Não contente com tal disparate acumulativo, "A Religiosa Portuguesa" não resiste a inscrever na ficção dentro da ficção (dentro da ficção) um Duque (ou é Conde?) de Viseu, suicidário, entregue a Diogo Dória (irónico ou a levar-se a sério?) que se diz originário de um romance russo (dá para acreditar?), pretexto para invocar os fantasmas do 25 de Abril (claro que o 25 de Abril não podia faltar), de olho em alvo e habitando um palácio, também ele fantasmático à luz de velas.

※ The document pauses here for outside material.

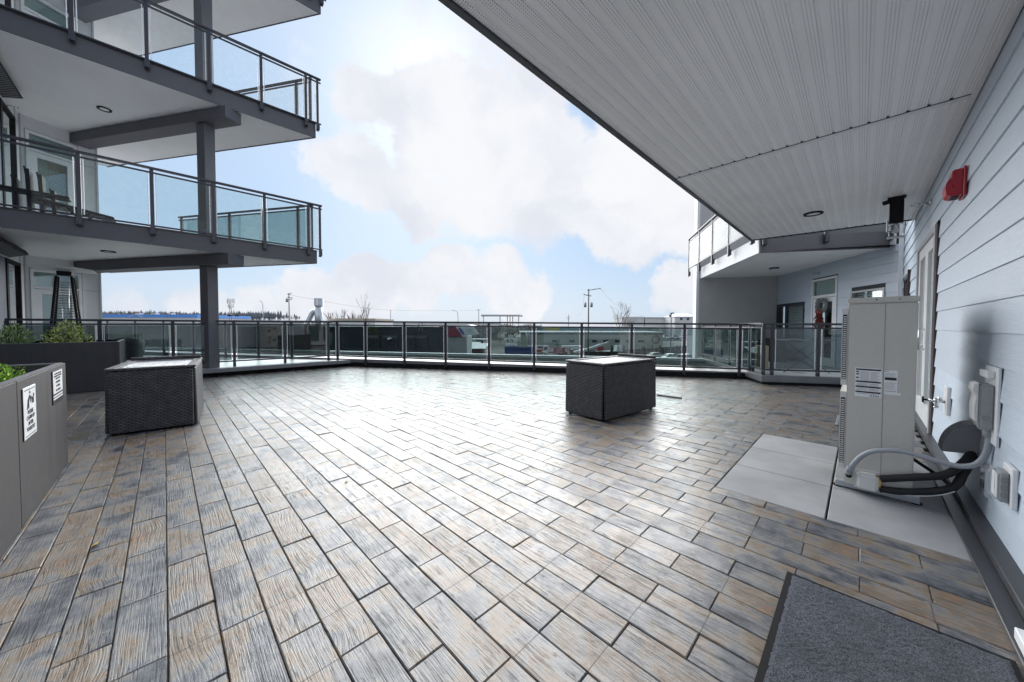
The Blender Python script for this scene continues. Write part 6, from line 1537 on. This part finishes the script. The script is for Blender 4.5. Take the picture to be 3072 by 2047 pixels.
# cell tower
D = 120; b = bp(692, D); t = thing('cell_tower', 'cell tower bristling with white antennas left of the street lamp', 'tower', b)
m = MB()
for dx in (-3, 5): m.cyl(bp(692+dx, D), bp(692+dx*.6, D, zy(900, D)), .16, .1, n=8)
for y in (925, 945): m.cyl(bp(688, D, zy(y, D)), bp(697, D, zy(y, D)), .08, n=6)
obj('mast', m, M['galvpole'], t)
m = MB()
for (dx, y0, y1) in ((-9, 898, 914), (-4, 897, 911), (1, 899, 915), (6, 897, 912), (11, 898, 913), (-6, 915, 926), (8, 914, 926), (0, 917, 930)): bgbox(m, 692+dx-.6, 692+dx+.6, zy(y1, D), zy(y0, D), D-.6, .35)
obj('antenna', m, M['palewall'], t)
m = MB()
for y in (905, 920): m.cyl(bp(682, D-.2, zy(y, D)), bp(704, D-.2, zy(y, D)), .07, n=6)
obj('antenna_bar', m, M['galvpole'], t)
m = MB()
for px in (683, 690, 705, 712): bgbox(m, px, px+5, zy(951, D), zy(946, D), D-1, .8)
obj('equipment', m, M['rail'], t)
# long flat canopy
D = 160; b = bp(1505, D); t = thing('canopy', 'long flat pale canopy on thin posts on the middle skyline', 'canopy', b)
m = MB(); bgbox(m, 1443, 1562, zy(949, D), zy(944.5, D), D, 6); obj('roof', m, M['metalroof'], t)
m = MB(); fpoly(m, [(1562, 949.5), (1568, 949.5), (1565, 944.5)], D-.1, 5); obj('end_peak', m, M['rail'], t)
m = MB()
for px in (1450, 1500, 1522, 1530, 1538, 1556): m.cyl(bp(px, D+2), bp(px, D+2, zy(949, D)), .18, n=6)
obj('post', m, M['galvpole'], t)
# bare trees
def bare_tree(px, yt, D, lab, spread=.5, lv=4, grp='bare winter trees', trunk=.18, lean=0, nb=3):
    b = bp(px, D); H_ = zy(yt, D)-GZ; t = thing('bare_tree', lab, 'tree', b, grp); tm, cm = MB(), MB()
    def br(p, d, L, r, l):
        k = 3; pts = [p]; dd = d
        for i in range(k):
            dd = (dd+Vector((random.gauss(0, .10), random.gauss(0, .10), random.gauss(.03, .05)))).normalized(); pts.append(pts[-1]+dd*L/k)
        (tm if l == lv else cm).tube(pts, r, 5 if l >= lv-1 else 3, radii=[r*(1-.55*i/k) for i in range(k+1)])
        if l == 0: return
        for j in range(nb+(2 if l == lv else 0)):
            u = random.uniform(.35, 1.0); i = min(k-1, int(u*k)); q = pts[i].lerp(pts[i+1], u*k-i); a = random.uniform(0, 6.283)
            nd_ = (dd*1.0+Vector((math.cos(a), math.sin(a), .25))*spread*random.uniform(.6, 1.2)).normalized()
            br(q, nd_, L*random.uniform(.48, .68), max(.016, r*.5), l-1)
    br(b, Vector((lean, 0, 1)).normalized(), H_*.5, trunk, lv)
    obj('trunk', tm, M['bark'], t); obj('crown', cm, M['twig'], t)
bare_tree(1103, 880, 118, 'tallest bare tree on the left skyline right of the row of trees', .42, 4, trunk=.2)
for px, yt, lab in ((988, 930, 'bare tree in the low row, leftmost by the silver duct'), (1012, 922, 'bare tree in the low row, second from the left'), (1048, 924, 'bare tree in the low row, third from the left'), (1075, 925, 'bare tree in the low row, nearest the tallest tree')):
    bare_tree(px, yt, 138, lab, .38, 3, trunk=.3, nb=5)
bare_tree(1124, 944, 150, 'small bushy bare tree right of the tallest bare tree', .7, 3, trunk=.2, nb=4); bare_tree(1150, 950, 160, 'lowest bare tree near the straight lamp post', .7, 3, trunk=.2, nb=4)
bare_tree(1855, 892, 125, 'rounded bare tree on the right skyline', .5, 4, trunk=.22, nb=4); bare_tree(1880, 945, 140, 'small bare tree beside the rounded bare tree', .6, 3, trunk=.18, nb=4)
bare_tree(1672, 1005, 98, 'thin bare tree against the workshop wall over the red board', .45, 3, trunk=.1, nb=4)
bare_tree(897, 935, 140, 'twiggy bare tree just left of the silver duct', .6, 3, trunk=.2, nb=5)

# ---- hills and distant woods
M['hill'] = mat('far_hill', (.25, .25, .275), 1, 0, .12, .004)
hm_ = MB(); D0 = 2200; cols = []
N_ = 140
for i in range(N_+1):
    px = -900+i*(5000/N_)
    top = 967-21*math.exp(-((px-380)/330)**2)-10*math.exp(-((px-760)/120)**2)-1*math.exp(-((px-1900)/500)**2)+3*mnoise.noise(Vector((px*.008, 0, 0)))
    cols.append([bp(px, D0*.72), bp(px, D0, zy(top, D0)), bp(px, D0*1.4, GZ-30)])
hm_.add([q for c in cols for q in c], [(i*3+k, (i+1)*3+k, (i+1)*3+k+1, i*3+k+1) for i in range(N_) for k in range(2)], True)
tag(obj('hills', hm_, M['hill']), kind='structure')
fm = MB()
for k in range(3600):
    px = random.uniform(200, 2300); s_ = math.exp(-((px-400)/280)**2)+.5*math.exp(-((px-760)/150)**2)+.012
    if random.random() > s_ or px > 900: continue
    D = random.uniform(900, 1500); yb = 957-12*math.exp(-((px-380)/330)**2)-6*math.exp(-((px-760)/120)**2)+random.uniform(-3, 6)
    b = bp(px, D, zy(yb, D)-4); h = random.uniform(7, 15)
    for j in range(5): fm.leaf(b+RT*random.gauss(0, 2.2), h*random.uniform(.7, 1.1), random.uniform(1.2, 3), Vector((random.gauss(0, .14), random.gauss(0, .14), 1)).normalized(), .05)
tag(obj('far_woods', fm, M['forest']), 'hazy leafless woods along the far left skyline', 'woods', kind='stuff')
cm = MB()
for k in range(230):
    px = random.choice((random.gauss(750, 45), random.uniform(650, 850), random.gauss(470, 120))); D = random.uniform(800, 1000); yb = 953+random.uniform(-3, 3)
    b = bp(px, D, zy(yb, D)); h = random.uniform(6, 17)
    cm.lathe(b-Vector((0, 0, 8)), [(.6, 0), (.6, 6), (2.2, 8), (1.4, 8+h*.5), (.1, 8+h)], 5)
cm.sm = [False]*len(cm.sm)
tag(obj('conifers', cm, M['conifer']), 'dark pointed conifers on the skyline by the cell tower', 'woods', kind='stuff')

Mas, se julgam que os amorosos romances reflectores da actriz-freira se ficam por aqui, desenganem-se, pois o melhor está para vir: envolve-se, como também é de cartilha, com o actor francês com quem contracena, feliz no casamento mas a precisar de estímulos sexuais, e descobre numa discoteca um jovem de impecável cachecol branco que toma pela reencarnação de D. Sebastião (claro que faltava o D. Sebastião!), "tornado heterossexual" por séculos de espera, voltando a encontrá-lo por acaso em Alfama, quando faz as "démarches" para adoptar o rapazinho órfão que encontrara num dos primeiros planos do filme. Este episódio proletário serve ainda para expor uma das maiores actrizes do cinema português, Beatriz Batarda, brilhante como sempre, numa rábula inconsequente, e para mostrar os azulejos da interior da casa, caricatura (haverá alguma coisa no filme que não funcione em registo de caricatura?) dos azulejos barrocos das capelas e das sequências fadistas, numa das quais desfila a equipa de produção, como convém à auto-reflexividade dominante.

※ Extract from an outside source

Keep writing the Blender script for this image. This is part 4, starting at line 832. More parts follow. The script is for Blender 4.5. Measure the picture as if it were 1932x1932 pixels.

Mas não é tudo: no interior da capela, passa as noites uma misteriosa freira (pobre Ana Moreira, outra das remissões para o cinema português que se pretende "homenagear"?), uma espécie de duplo da protagonista, com a qual ela troca mais alguns dos imperdíveis diálogos de recorte metafísico, não escapando nem sequer referências aos êxtases místicos de Santa Teresa de Ávila e às várias componentes do amor.
Para o final, fica o mais inacreditável dos planos do filme, aquele em que ondulam ao vento as bandeiras do Benfica e do Sporting e não resistimos a lembrar a frase feita, apropriada a um filme todo feito de clichés: "O vinho é que induca, o fado é que instrói e quem não é do Benfica (ou do Sporting, para o caso) não é bom chefe de família".
E fica-nos a dúvida ingente: trata-se de uma comédia voluntária, um irrisório, "chunga", quase insultuoso, olhar sobre a portugalidade, ou comédia involuntária, a força de tanto se querer homenagear o cinema português?